$X$ and $Y$ are integral noether schemes over $\mathbb{C}$, and $F:X\rightarrow Y$ is a surjective morphism.
Let $R$ be any discrete valuation ring over $\mathbb{C}$ with its fraction field $K$, and $f:\operatorname{Spec}K \rightarrow Y$ is given.
I'm trying to prove the following Lemma, but I have a problem.
There exists an integral extension $R\subset R'$, where $R'$ is another discrete valuation ring over $\mathbb{C}$ with fraction field $K'$, and a morphsim $g: \operatorname{Spec}K' \rightarrow X$ of $\mathbb{C}$-schemes, such that
the following diagram commutes:
$\require{AMScd}$
\begin{CD}
\operatorname {Spec}K' @>\displaystyle g>> X\\
@V \displaystyle V V\ @VV
\displaystyle{F} V\\
\operatorname {Spec}K@>>\displaystyle f> Y
\end{CD}
My try :
Let $p\in Y$ be the image of $f$. Since $F$ is surjective, there is a $p'\in X$ such that $F(p')=p$. Take the integral closure of $\mathcal{O}_{p'}$. By localizing it at a maximal ideal, I get a DVR $R'$ which dominates $\mathcal{O}_{p'}$.

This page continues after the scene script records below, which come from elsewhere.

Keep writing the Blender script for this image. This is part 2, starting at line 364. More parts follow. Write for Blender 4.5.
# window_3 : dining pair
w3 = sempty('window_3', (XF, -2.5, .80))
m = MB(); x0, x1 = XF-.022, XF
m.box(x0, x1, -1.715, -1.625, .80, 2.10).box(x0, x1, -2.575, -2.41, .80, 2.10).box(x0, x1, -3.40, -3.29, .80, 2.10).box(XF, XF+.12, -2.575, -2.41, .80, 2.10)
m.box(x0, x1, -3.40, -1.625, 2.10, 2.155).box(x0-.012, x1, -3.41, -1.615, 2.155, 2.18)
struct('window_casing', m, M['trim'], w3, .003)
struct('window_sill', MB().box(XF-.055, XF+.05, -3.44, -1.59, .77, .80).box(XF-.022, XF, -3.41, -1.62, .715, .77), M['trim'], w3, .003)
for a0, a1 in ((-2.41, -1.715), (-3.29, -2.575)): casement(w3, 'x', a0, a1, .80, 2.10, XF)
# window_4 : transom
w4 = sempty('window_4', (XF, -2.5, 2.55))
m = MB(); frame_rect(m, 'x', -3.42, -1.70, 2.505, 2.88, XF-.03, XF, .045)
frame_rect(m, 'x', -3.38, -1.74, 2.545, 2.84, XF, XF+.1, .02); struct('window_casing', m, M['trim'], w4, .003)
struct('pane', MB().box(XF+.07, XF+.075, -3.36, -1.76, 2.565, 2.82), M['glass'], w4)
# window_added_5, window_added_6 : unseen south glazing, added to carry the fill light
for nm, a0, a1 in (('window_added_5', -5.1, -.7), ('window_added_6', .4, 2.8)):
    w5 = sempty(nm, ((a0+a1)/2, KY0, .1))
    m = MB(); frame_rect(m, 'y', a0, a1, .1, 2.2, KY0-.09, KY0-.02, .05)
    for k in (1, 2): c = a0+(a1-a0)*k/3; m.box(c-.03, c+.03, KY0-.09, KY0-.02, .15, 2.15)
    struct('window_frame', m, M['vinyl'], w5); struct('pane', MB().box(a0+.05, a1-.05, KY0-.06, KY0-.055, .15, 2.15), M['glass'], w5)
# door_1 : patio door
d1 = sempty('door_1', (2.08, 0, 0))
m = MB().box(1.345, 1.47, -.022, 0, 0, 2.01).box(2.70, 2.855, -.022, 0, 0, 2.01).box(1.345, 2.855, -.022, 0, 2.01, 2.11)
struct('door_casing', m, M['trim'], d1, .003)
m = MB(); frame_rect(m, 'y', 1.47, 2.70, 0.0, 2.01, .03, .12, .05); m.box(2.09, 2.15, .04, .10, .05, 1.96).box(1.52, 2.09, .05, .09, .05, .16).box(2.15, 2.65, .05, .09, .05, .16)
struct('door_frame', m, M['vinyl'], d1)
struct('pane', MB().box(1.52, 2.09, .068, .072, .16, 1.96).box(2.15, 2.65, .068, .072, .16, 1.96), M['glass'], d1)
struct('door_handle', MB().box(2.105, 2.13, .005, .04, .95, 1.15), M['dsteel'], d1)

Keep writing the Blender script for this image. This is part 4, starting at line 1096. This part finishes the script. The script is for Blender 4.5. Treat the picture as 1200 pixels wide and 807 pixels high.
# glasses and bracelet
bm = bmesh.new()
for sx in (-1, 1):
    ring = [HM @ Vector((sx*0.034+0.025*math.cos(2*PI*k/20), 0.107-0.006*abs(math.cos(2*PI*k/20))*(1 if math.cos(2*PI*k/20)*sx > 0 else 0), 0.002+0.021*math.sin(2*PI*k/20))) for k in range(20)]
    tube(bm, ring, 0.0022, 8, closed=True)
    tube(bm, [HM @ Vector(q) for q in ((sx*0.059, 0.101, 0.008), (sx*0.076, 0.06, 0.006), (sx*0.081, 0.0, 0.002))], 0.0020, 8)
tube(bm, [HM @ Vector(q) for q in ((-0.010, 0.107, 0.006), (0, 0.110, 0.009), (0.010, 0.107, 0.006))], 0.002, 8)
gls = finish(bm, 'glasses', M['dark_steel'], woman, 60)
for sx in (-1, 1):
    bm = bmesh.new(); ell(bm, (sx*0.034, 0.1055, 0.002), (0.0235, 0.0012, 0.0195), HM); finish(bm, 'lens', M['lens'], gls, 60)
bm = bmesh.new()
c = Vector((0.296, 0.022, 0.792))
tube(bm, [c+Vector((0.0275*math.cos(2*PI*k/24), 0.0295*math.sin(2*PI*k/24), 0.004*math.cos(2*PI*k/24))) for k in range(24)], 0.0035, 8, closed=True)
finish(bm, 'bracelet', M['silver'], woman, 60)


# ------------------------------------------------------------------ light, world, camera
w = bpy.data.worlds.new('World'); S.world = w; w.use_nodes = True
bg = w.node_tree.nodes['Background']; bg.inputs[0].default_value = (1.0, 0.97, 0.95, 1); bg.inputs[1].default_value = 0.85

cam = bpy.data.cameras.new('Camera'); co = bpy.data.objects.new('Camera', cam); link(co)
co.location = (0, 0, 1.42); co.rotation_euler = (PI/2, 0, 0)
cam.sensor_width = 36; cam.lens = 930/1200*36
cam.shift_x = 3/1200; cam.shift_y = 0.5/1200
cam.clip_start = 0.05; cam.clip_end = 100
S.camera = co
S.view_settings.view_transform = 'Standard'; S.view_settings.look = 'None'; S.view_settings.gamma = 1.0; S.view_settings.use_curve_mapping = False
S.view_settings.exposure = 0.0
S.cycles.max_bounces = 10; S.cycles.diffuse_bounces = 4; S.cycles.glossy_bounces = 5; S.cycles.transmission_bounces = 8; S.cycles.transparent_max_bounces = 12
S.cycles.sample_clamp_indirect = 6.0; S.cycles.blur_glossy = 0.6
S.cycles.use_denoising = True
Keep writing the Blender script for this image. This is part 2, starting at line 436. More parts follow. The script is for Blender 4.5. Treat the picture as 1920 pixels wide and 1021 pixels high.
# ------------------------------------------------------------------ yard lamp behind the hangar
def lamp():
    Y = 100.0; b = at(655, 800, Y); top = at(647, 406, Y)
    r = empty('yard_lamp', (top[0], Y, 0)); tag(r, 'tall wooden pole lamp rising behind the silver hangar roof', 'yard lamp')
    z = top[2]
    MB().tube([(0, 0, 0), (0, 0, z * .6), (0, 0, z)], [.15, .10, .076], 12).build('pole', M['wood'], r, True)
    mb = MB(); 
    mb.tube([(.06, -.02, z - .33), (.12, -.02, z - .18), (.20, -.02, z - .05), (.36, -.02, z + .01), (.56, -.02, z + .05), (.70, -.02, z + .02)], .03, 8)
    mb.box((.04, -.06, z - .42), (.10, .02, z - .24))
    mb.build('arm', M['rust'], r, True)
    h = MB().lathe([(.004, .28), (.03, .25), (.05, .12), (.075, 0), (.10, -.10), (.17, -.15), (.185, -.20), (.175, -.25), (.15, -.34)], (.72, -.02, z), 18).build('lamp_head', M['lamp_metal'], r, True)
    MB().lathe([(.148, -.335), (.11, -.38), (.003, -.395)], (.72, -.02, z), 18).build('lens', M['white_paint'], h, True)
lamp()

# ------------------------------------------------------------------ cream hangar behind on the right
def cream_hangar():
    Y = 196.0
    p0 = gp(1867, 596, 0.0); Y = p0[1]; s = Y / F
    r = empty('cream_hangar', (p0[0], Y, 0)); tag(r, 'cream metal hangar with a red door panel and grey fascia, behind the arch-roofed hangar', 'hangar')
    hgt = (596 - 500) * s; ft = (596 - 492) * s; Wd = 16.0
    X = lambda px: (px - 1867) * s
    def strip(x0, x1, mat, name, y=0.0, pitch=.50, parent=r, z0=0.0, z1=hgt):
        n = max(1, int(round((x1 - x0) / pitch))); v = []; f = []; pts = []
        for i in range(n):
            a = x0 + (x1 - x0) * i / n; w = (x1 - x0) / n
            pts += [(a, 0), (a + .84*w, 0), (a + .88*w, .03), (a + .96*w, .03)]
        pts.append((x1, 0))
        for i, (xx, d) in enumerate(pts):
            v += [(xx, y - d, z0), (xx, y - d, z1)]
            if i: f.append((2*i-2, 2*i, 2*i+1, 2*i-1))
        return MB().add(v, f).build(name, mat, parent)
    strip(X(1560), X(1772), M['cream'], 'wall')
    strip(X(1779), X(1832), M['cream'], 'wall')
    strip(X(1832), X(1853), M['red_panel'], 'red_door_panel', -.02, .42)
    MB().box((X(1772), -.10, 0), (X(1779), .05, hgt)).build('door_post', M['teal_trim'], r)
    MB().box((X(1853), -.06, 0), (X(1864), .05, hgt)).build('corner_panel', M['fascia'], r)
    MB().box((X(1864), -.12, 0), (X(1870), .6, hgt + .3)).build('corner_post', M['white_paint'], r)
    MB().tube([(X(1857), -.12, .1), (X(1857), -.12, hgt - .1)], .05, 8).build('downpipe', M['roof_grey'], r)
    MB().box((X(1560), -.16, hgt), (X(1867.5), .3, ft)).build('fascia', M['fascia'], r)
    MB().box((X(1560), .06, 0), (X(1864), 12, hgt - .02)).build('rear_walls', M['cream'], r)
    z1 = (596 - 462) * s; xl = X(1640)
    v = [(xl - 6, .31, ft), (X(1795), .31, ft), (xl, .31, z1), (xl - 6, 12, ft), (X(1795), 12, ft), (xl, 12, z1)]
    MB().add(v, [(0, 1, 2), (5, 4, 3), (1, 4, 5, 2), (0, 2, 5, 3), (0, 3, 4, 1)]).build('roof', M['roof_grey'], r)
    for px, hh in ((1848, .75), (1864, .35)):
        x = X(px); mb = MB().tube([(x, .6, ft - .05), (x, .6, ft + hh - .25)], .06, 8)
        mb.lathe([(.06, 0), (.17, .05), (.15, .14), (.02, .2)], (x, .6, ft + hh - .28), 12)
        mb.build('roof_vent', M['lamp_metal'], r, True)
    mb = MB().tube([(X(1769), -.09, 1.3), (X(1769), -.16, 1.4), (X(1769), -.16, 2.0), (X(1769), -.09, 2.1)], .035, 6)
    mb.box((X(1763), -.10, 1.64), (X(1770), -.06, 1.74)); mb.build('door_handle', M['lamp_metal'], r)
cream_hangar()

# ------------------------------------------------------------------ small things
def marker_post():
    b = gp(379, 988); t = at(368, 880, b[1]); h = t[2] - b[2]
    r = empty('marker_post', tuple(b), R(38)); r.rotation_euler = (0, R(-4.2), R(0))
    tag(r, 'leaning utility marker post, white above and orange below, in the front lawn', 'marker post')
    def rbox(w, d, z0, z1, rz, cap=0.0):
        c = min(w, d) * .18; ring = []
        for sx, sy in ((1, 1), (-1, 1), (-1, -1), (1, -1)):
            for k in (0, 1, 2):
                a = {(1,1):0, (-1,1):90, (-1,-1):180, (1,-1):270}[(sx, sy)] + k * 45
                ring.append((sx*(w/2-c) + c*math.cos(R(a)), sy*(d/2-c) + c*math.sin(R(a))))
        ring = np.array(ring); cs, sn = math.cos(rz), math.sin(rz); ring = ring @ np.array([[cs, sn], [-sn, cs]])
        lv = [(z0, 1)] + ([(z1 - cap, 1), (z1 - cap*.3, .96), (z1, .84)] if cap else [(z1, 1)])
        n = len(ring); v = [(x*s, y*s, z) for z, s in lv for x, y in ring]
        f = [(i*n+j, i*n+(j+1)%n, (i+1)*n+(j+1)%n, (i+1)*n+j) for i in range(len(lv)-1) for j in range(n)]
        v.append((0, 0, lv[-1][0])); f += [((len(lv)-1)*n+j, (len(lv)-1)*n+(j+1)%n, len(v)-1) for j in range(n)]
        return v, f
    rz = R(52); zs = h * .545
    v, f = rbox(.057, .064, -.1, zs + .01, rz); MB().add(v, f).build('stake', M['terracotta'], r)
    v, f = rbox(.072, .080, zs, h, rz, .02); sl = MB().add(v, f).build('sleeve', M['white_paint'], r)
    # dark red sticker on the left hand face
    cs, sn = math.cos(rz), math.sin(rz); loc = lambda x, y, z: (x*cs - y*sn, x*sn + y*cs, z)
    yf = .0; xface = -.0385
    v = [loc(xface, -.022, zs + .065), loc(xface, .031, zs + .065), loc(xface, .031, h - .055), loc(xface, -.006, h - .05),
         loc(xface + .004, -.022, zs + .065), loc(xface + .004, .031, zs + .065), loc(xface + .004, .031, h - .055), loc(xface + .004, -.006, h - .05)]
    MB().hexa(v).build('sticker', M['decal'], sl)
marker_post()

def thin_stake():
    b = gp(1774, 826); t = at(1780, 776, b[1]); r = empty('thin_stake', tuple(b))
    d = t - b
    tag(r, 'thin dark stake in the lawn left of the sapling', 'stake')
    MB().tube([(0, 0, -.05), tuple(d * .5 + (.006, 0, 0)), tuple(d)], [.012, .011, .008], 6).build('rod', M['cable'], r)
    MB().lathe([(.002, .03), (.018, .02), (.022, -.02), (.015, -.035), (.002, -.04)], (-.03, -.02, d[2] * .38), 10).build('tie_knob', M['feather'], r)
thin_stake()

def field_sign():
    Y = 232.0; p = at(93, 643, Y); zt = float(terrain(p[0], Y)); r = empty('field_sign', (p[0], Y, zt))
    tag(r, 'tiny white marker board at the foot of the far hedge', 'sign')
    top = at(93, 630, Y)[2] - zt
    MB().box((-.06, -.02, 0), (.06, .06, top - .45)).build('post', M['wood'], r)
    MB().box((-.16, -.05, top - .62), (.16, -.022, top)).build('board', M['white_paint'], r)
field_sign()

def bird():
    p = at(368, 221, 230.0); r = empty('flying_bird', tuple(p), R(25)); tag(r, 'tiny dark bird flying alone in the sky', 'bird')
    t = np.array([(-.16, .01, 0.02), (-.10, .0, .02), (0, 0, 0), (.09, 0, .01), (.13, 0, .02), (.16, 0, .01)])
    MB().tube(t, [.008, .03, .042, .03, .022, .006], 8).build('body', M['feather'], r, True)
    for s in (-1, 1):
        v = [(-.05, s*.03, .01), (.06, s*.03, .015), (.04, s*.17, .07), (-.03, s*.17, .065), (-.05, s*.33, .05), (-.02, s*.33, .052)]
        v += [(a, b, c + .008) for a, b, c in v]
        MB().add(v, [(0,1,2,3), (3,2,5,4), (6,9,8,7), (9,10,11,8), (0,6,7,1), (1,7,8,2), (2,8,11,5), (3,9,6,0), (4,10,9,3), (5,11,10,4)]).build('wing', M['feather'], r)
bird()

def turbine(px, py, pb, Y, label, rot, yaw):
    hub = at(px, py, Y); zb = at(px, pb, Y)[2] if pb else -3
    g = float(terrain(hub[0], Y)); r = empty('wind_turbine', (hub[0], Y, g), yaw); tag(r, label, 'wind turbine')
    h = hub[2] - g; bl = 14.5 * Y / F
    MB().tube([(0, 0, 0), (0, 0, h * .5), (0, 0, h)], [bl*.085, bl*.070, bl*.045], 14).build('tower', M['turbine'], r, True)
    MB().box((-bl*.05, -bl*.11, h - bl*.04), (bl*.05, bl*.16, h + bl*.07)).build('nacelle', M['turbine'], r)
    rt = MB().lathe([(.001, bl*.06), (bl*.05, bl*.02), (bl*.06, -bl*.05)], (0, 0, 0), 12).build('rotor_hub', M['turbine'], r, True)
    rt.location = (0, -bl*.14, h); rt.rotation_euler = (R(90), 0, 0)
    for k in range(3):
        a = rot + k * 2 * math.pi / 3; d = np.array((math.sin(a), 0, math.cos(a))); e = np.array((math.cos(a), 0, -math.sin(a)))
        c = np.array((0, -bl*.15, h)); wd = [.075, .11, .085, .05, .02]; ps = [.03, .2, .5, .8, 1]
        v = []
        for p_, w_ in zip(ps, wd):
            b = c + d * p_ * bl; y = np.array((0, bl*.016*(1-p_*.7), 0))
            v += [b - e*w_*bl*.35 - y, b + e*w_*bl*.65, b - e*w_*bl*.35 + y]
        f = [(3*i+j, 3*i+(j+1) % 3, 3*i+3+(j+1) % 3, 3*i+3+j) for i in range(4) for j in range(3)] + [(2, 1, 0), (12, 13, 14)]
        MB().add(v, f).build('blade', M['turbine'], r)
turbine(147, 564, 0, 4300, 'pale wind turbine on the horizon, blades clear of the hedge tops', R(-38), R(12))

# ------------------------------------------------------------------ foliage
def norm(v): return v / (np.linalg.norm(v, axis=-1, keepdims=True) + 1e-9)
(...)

But I don't think this is an integral extension of $R$ in general, and I'm stuck.
Any advice and comments are applicated. Thanks in advance.
Best Answer
I’m afraid that this statement is false. Consider the case $X=Y=\mathrm{Spec}\,\mathbb{C}(T)$ and $K=\mathbb{C}(T)$, $f$ is the identity, $R$ is the ring of rational fractions defined at $1$, and $X \rightarrow Y$ is $f \in \mathbb{C}(T) \rightarrow f(T^2)$.
If there were $R’$, $K’$ as claimed, then the intersection of $R’$ and $K(X)$ yields a DVR $R’’ \subset \mathbb{C}(T)$ integral over $R$ (beware the embeddings though). But $R’’$ is normal, so $R’’$ is the integral closure in $\mathbb{C}(T)$ of the ring of fractions $f(T^2)$ with $f(T)$ defined at $1$.
But said integral closure is the ring of fractions defined at $1$ and $-1$, which isn’t local. Indeed, if there are polynomials $a_0,\ldots,a_n$ with $a_n(1) \neq 0$ satisfying $\sum_{k=0}^n{a_k(T^2)f^k(T)}=0$, where $f$ is a rational fraction, then the denominator of $f$ divides $a_n(T^2)$ so vanishes neither at $-1$ nor at $1$.